Tens of thousands MongoDB databases easily accessible from the Internet
A group of students from Saarland University’s Center for IT-Security, Privacy and Accountability (CISPA) have discovered tens of thousands MongoDB databases accessible to remote attackers, including a couple belonging to big companies and containing personal and financial information of millions of their users.
MongoDB is a popular cross-platform, document-oriented NoSQL database, and is used by many major websites and services, including Craigslist, eBay, SourceForge, Viacom, and many others.
For their research, the three students took advantage of Shodan, the scary search engine that indexes all kinds of machines connected to the Internet. They searched for machines with the TCP port 27017 open (TCP port 27017 is the default port used by MongoDB).
“We discovered that MongoDB databases running as a service or Web site backend on several thousand commercial servers are openly available on the Internet. Without any special tools and without circumventing any security measures, we would have been able to get read and write access to thousands of databases, including, e.g., sensitive customer data or live backends of Web shops,” they noted.
Their initial scan revealed 39,890 instances but, as they pointed out, this number is not set in stone, as some providers blocked the scan and some databases are likely honeypots and have consequently been intentionally configured without security measures.
But among the databases they unearthed and could freely access, they discovered a customer database that belongs to a French Internet service provider and mobile phone carrier, containing the addresses and telephone numbers of millions of its customers, and a database of a German online retailer, which also includes payment information.
These companies, their countries’ national offices for information security and CERTs, as well as the developers behind MongoDB have all been notified of this.

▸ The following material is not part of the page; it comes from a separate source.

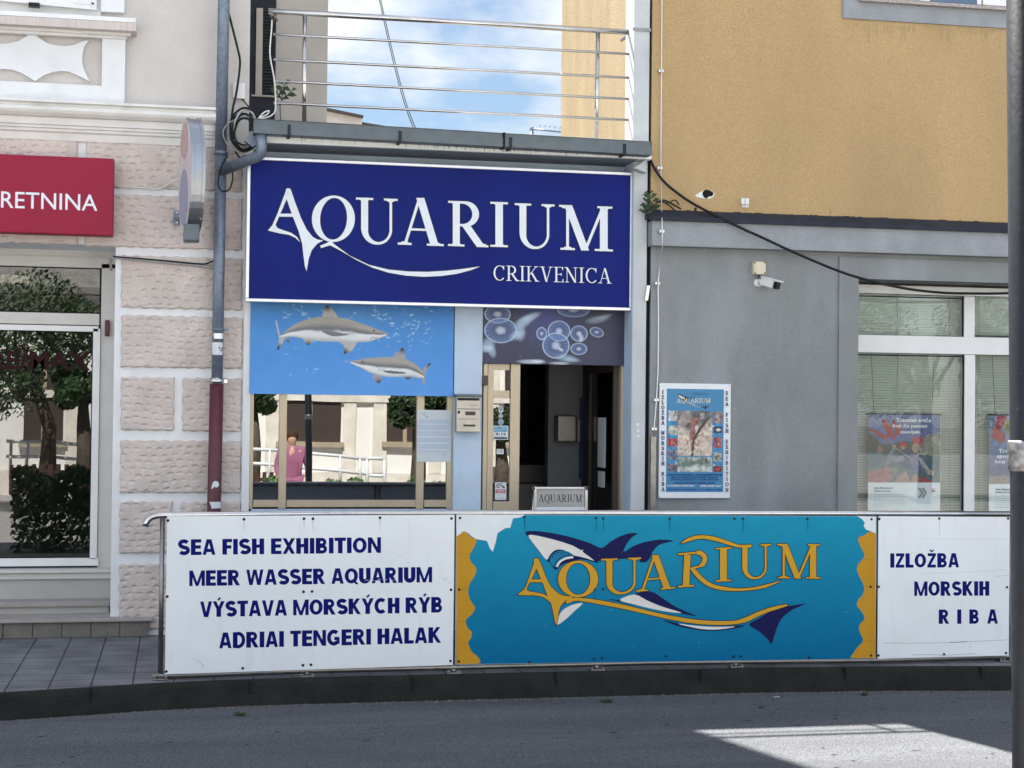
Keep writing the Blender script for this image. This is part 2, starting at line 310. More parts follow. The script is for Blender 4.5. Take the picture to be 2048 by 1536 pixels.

But why are there so many accessible MongoDB databases at all? The students chalk it up to insufficiently explicit guidelines about the necessity to activate access control, authentication, and transfer encryption mechanisms; and the fact that the default MongoDB service configuration enables local access only, but as many Internet services run the database on one machine and the services using it on another, the local access default is simply removed and the database server is consequently made to accept network connections from outside the trusted network – and this includes the Internet.